El punto de equilibrio en proceso tan complicado y tan nutrido de variables diversas, a veces irreconciliables, fue Rafael Duharte, apoyado en su paciencia, su meticulosa capacidad organizativa y su tino para moverse con la brújula de la cordura cerca de ese maravilloso tornado de ideas y coraje que fue Joel James. Pronto el coloquio El Caribe que Nos Une se multiplicó en otros eventos científicos o artísticos, a veces puntuales, como el Coloquio Maurice Bishop in Memoriam o el Congreso Mundial sobre la Muerte, a veces dentro del propio festival, como el coloquio de arqueología que capitaneaba Jorge Ulloa o los encuentros de poesía.
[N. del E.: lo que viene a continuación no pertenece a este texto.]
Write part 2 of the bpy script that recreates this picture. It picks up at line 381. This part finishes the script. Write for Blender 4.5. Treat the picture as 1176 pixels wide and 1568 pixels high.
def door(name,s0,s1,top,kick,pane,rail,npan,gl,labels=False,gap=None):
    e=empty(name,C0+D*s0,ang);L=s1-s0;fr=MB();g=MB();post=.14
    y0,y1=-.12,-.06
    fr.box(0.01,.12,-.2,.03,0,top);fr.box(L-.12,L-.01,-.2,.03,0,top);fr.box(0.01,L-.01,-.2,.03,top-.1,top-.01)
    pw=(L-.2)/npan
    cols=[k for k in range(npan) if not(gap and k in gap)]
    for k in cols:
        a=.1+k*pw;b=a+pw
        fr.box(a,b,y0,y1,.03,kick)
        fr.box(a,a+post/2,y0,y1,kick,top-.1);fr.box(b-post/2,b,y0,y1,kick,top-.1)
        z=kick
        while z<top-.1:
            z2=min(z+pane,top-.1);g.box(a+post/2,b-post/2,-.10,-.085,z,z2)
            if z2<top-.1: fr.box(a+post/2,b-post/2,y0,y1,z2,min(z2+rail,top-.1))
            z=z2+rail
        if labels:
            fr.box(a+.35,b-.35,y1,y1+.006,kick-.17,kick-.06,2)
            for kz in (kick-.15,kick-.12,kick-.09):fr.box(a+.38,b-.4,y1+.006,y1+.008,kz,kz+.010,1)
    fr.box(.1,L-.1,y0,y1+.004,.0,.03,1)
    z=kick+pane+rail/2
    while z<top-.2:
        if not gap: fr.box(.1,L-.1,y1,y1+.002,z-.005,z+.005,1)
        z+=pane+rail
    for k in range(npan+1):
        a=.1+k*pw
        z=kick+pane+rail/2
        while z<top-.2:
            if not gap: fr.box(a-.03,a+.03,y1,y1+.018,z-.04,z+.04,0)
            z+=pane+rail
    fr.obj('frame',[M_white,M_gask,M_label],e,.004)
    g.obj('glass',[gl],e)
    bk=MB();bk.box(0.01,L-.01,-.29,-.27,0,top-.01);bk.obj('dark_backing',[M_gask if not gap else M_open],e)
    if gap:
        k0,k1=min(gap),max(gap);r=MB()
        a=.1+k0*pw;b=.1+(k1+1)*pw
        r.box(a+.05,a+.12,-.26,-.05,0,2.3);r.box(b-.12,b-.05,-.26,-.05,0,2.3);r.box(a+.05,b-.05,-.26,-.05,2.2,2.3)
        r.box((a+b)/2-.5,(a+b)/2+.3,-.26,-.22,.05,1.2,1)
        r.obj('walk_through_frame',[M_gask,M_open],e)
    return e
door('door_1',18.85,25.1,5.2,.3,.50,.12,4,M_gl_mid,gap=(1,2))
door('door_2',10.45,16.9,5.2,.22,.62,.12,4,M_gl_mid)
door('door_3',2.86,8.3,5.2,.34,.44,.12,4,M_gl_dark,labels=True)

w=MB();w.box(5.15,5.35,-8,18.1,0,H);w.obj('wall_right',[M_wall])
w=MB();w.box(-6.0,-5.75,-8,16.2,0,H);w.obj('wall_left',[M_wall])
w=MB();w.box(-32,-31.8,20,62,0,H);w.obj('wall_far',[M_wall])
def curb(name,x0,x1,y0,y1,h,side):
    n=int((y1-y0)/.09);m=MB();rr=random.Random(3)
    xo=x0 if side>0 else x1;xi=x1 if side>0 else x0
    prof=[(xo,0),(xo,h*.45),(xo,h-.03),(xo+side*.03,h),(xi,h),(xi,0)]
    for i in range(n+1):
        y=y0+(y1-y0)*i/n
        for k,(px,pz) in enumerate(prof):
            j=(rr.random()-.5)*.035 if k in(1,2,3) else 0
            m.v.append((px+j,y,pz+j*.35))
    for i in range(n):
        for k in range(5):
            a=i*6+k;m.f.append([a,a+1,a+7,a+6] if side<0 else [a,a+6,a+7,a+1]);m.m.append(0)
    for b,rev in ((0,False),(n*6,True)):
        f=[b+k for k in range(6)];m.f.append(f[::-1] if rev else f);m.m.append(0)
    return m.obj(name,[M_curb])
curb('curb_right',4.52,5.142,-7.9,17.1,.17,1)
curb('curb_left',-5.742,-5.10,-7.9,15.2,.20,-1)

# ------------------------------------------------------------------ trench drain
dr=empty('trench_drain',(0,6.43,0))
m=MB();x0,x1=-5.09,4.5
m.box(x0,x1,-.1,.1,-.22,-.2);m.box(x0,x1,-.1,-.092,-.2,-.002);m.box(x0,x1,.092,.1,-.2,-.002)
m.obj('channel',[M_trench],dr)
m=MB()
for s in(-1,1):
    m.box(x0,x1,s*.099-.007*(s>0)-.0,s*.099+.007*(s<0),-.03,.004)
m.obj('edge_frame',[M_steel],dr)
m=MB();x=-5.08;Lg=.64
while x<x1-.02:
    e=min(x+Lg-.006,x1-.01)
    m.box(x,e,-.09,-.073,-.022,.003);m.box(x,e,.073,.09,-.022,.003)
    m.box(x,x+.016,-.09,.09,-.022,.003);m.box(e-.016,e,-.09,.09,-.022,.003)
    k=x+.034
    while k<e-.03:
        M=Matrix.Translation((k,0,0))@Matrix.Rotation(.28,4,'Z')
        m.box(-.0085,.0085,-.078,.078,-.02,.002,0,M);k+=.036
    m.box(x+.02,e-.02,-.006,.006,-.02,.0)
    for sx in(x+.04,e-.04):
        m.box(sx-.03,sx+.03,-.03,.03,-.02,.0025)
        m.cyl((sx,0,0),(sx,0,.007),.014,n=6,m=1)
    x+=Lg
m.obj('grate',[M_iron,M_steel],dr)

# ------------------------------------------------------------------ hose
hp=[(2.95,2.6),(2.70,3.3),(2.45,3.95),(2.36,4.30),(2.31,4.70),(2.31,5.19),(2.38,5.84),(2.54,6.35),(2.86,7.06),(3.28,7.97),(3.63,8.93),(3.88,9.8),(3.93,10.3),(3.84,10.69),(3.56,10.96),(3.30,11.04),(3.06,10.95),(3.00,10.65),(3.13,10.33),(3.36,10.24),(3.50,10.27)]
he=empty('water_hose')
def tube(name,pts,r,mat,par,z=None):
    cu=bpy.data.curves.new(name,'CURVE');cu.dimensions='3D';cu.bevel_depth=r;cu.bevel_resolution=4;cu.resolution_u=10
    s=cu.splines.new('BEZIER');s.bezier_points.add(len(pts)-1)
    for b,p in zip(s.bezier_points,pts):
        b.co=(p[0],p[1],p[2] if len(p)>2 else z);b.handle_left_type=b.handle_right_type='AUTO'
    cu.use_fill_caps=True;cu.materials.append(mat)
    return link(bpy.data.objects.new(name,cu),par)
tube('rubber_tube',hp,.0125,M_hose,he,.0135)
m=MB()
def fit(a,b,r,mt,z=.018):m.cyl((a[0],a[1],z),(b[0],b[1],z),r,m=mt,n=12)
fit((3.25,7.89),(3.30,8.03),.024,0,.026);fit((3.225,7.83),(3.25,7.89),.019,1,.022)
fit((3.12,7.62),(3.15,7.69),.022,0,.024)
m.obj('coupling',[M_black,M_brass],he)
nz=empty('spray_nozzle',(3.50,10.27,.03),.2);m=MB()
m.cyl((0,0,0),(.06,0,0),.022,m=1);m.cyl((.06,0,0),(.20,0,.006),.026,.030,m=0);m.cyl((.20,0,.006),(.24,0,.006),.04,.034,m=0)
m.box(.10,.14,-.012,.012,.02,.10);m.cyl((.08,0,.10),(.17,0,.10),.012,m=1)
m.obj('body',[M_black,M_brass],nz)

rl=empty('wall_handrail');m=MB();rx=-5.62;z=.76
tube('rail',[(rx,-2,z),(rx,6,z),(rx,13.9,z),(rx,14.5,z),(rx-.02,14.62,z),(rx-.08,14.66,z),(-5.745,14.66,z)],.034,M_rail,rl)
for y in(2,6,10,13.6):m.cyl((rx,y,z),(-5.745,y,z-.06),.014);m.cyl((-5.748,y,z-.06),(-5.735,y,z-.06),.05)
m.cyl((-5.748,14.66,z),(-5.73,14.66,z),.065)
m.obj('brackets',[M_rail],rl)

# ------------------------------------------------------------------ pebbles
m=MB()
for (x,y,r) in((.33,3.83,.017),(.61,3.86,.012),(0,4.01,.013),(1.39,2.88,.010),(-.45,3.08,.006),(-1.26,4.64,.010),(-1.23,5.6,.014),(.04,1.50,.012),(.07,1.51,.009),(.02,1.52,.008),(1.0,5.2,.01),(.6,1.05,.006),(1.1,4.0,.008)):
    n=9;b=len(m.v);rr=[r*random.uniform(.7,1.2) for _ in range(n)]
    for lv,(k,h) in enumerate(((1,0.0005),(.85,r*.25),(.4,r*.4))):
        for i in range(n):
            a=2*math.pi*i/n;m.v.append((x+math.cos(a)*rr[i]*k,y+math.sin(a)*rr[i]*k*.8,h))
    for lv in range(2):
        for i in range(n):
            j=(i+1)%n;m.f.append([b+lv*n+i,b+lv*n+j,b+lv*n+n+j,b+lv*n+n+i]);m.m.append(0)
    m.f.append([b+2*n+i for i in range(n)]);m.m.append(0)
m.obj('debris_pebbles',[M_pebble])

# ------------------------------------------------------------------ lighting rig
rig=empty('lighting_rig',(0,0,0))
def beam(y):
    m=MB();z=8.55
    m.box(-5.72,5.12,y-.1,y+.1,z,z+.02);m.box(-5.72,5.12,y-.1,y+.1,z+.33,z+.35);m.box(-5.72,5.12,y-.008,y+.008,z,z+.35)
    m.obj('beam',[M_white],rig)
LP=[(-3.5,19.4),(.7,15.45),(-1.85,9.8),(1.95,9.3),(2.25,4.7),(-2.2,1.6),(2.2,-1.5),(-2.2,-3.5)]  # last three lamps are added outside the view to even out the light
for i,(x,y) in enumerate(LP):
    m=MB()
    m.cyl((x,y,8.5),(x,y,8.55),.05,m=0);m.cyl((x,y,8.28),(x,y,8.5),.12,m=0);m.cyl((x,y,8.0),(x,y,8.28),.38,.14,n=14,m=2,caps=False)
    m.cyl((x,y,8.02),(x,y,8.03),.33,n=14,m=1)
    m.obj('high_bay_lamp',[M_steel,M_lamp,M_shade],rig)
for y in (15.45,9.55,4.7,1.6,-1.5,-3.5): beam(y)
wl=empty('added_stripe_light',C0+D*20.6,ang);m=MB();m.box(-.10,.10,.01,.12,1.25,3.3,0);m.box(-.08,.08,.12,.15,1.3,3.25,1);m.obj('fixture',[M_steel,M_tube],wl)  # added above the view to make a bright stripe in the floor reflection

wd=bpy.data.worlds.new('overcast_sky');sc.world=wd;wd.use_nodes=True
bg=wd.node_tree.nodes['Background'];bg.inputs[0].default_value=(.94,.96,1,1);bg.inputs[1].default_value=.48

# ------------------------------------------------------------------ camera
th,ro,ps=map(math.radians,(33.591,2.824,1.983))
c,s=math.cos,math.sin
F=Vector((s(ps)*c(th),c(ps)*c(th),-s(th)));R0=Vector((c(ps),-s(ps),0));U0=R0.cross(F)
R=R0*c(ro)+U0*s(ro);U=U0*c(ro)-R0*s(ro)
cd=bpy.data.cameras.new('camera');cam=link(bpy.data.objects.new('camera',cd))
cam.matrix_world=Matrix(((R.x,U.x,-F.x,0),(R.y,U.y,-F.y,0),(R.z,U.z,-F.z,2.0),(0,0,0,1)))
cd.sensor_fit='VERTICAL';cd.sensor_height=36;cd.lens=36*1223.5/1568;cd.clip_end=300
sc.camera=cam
Todos encontraron en Duharte, por entonces subdirector de la Casa del Caribe, un organizador equilibrado y lúcido. Viéndolo desde hoy, tantos años después, cuesta entender cómo apenas una docena de personas podíamos llevar adelante todo aquel trabajo. Pero bueno, eran otros tiempos. 

Y aquí me detengo. En la foto que encabeza estas líneas, Duharte y yo estamos en Baní, República Dominicana, junto al cartel que señala el lugar donde nació Máximo Gómez. Es noviembre de 1997 y ya en ese momento he informado a Joel mi intención de radicarme en la República Dominicana cuando regresemos a ese país, en marzo de 1998. Había trabajado dieciséis años seguidos en la Casa del Caribe. No sé cuántos estuvo allí Duharte, pero no fueron menos de veinticinco… ¡un cuarto de siglo! Me parece muy triste que, en su página oficial de Facebook, la Casa del Caribe actual, esa institución tan dada a colocar bustos, celebrar velorios y presentar fundadores apócrifos, no señale esa condición primigenia para Rafael Duharte y liquide su muerte con apenas dos vertiginosas líneas“trabajó como jefe de departamento de investigaciones (sic) y luego como subdirector en la Casa del Caribe”. Dos líneas para sepultar un cuarto de siglo. Debe ser un récord mundial de frugalidad informativa.

Cierto, hay muchas formas de morir. También de matar.